At issue this time in the decades-long struggle to develop the project forecast to generate US$1.7 billion in annual revenue is whether Northern Dynasty was allowed to adjust its comprehensive mitigation plan with public feedback, and if the corps ruled wrongly on the project’s tailings storage.  

Thiessen argues the company wasn’t given proper instruction, feedback or time to change its mitigation plan to meet requirements, which in turn could potentially prompt the U.S. Environmental Protection Agency’s to reverse its decision to reject the project. That refusal was based on concerns the project would breach the Clean Water Act and hurt the world’s largest sockeye salmon fishery at Bristol Bay.  

He also noted the corps’ review said it had been wrong to consider potential catastrophic impacts of a tailings storage facility failure as a reason for its permit denial after the Final Environmental Impact Study (FEIS) had found the tailings storage design didn’t present any reasonably foreseeable failure risks. 

Zigzags

Northern Dynasty says it is considering how to challenge the EPA’s ruling in court. The Army Engineers review could give it ammunition. It marks another zigzag in the project that began as a discovery in the late 1980s by what now is Teck Resources (TSX: TECK; NYSE: TECK).  

There have been a series of studies, permits, refusals and appeals for the project since Northern Dynasty took control in 2001. The company even appealed successfully against the EPA more than a decade ago. This year’s EPA ruling barred the project from depositing waste material within the local watershed, effectively cancelling it. But if the tailings storage design is indeed sound, that could undermine the EPA’s stance.  

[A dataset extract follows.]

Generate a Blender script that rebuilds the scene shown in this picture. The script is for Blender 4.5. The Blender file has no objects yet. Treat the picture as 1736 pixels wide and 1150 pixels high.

“The EPA in its final determination specifically refers to the risk of tailings failure to justify its decision, despite the FEIS saying that this is not reasonably foreseeable,” Thiessen said. “This contradiction will need to be explained.”  

However, President Joe Biden has called Bristol Bay, which is home to a US$2.2-billion-a-year salmon fishery, “no place for a mine.” His administration has blocked other mines, such as the Antofagasta (LSE: ANTO) Twin Metals project in Minnesota, despite the loud cry for more critical minerals projects to challenge Chinese dominance and promote the country’s transformation to green energy to fight climate change.  

Pebble has measured and indicated resources of 6.5 billion tonnes grading 0.4% copper, 0.34 gram gold per tonne, 240 parts per million (ppm) molybdenum, 1.7 grams silver per tonne and 0.41 ppm rhenium, for 57 billion lb. of copper, 70.6 million oz. gold, 3.4 billion lb. molybdenum and 345 million oz. of silver.  

Shares in Northern Dynasty gained 3.5% on Monday to 30¢ each, within a 52-week range of 28¢ to 46¢, valuing the company at $158.6 million.